Ah, bu benim kendime yabancılığım!
Kronometre doğar doğmaz son sürat koşuyordu/k. “Yarış…” demeliyim yani hayat… dünyaya adım atar atmaz başlıyordu. Ve bu ki koca âlemi kendisinde taşıyan birkaç kilo et kemik değildik herhalde!
Bu etin kemiğin dışında/içinde olan başka bi’ şeydik.
“Âdem mânâya derler;
Kaş ile göz değil…” mısralarını hatırlamanın sırası…
Zaman, maddemizi törpüleyip eritirken o görünmezliğimize dokunuyor ve biz de hayatı dokuyorduk.
Zamanın sesini duysaydık belki de yerimizde duramaz işte o zaman zamanla yarışırdık belki.
Gerçi her sabah her akşam gün gidip gelirken bir dairenin içinde yuvarlandığımızı görüyorduk.
Dönüp dönüp aynı yere mi geliyorduk! Sabah, akşam, haftalar, aylar, yıllar…
Dejavu desem… aynaya bakıyorum bu o eski yüzüm hattâ gözlerim bile değil… Değil desem ben dün bu zamandaydım, buradaydım işte de yok, yok; hiçbir şey yerinde durmuyor. Dün, önceki gün-ler gitti, yerine yerleşti bile. Şu elimdekiler de bir rüzgârdan beter fırıl fırıl ırılıp gidiyor yanımdan, yöremden, elimden… Bana kalan ne?
***
Saatçi dükkanlarına bayılırım. Çocukluğumdan beri hele o zamanı elleriyle tutar, gözlerine taktığı o tek göz dürbünle de gözetler gibiydi.

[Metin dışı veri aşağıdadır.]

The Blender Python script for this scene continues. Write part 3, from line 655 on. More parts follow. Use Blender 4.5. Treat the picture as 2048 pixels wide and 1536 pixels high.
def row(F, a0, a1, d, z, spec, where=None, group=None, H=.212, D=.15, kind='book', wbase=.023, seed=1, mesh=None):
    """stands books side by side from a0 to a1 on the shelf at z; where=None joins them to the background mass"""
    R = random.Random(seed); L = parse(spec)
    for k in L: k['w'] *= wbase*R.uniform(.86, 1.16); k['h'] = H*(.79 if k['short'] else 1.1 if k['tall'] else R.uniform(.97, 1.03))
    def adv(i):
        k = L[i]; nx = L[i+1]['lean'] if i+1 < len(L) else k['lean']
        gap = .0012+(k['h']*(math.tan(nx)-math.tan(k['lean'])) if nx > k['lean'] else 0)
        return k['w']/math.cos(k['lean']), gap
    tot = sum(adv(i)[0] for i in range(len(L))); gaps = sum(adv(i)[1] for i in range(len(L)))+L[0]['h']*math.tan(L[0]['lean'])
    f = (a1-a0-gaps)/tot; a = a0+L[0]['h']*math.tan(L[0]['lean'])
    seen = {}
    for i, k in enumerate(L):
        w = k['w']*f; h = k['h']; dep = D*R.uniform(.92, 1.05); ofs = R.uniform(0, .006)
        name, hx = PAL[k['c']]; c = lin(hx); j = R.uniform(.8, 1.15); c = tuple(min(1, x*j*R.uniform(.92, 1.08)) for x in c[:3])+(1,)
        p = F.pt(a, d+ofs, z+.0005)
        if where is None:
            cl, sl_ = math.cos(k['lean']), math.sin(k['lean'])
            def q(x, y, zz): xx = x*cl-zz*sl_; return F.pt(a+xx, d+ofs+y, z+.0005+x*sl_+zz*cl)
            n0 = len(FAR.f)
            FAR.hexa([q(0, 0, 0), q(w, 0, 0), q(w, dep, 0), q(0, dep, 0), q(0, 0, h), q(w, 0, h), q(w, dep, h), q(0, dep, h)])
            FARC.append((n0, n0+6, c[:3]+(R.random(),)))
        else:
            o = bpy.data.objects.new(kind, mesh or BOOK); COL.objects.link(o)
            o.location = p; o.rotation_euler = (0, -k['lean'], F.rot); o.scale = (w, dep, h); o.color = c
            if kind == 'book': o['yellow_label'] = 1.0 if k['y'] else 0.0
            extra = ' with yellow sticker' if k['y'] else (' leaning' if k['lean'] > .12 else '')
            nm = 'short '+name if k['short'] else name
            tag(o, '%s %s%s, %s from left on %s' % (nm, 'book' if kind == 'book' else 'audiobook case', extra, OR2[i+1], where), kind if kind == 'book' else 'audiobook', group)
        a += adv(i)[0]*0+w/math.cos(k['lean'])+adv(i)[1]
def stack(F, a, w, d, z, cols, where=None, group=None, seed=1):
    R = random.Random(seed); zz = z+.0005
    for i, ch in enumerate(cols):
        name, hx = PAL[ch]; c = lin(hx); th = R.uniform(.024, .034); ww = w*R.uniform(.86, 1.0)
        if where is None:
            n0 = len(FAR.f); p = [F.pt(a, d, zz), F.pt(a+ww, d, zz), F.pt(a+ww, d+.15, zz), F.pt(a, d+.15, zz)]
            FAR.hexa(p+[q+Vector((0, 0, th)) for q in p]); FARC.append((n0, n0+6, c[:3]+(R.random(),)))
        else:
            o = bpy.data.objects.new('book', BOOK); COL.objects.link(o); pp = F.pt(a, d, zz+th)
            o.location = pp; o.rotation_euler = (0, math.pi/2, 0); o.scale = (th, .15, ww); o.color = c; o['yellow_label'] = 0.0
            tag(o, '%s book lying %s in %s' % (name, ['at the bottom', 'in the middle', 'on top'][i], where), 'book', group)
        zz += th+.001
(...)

Yüzlerce saatin irili ufaklı tiki takları bütün zamanları kulaklarıma doluşturuyordu.
Güzel adetler vardır ya… doğanlar için ağaç dilek gibi… Ah, benim için de bir ağaç dikilseydi de zamanın nasıl çiçeklenip meyvelendiğini bir de böyle görseydim.
Annem derdimi sana döküp duruyorum da ne yapayım şefkatinin kanatlarının sıcaklığı ı biliyorum. Bu beni annem ah, zamanların sesini duymayan, rengini görmeyen okullara hiç mi hiç teslim etmese miydin?! İlk okul bitti. Bitti de ordan kalan ne; yok ki…
Aklımda, hayalimde öyle bir zaman kırıntısı niye yok?!
İlle de görmek istiyorsanız şunlar işte: Kırık, dökük, yıkık, sarkık, öksürüklü, önlüklü, yakalıklı, perişan, aç, sefil, dilsiz, zamansız, cılız, parasız, hâlsiz bir çocuk…
Bütün zamanları elinden alınmış, çalınmış bir çocuk…
Sonra bir üç yıllık okul daha… Babam bir öğretmenimle biraz karşı karşıya gelecek ve orta mektebi bir yıl daha okuyacaktım. İki ayrı dünyanın arasında kalmış bir çocukmuşum meğer! Zaten derslerle arası iyi olmayan bu şapkalı, sivil çocuğun bir yılı da böyle gidecekti.
On beş liralık şapkası çalınınca mı kaybolunca mı da ağlayan bir çocuk… Öğrencinin başında o şapkanın işi ne idiyse! Kara, kapkara bir istibdat işte! Şimdisiz geçen yıllar… Derslerinin. zamanın, öğretmenlerinin dahası kendisinin yabancısı olan bir çocuk…
Ve hâlâ bu kendime yabancılığım, uzaklığımla yüzleşmeye ne zaman dururum; bilmem!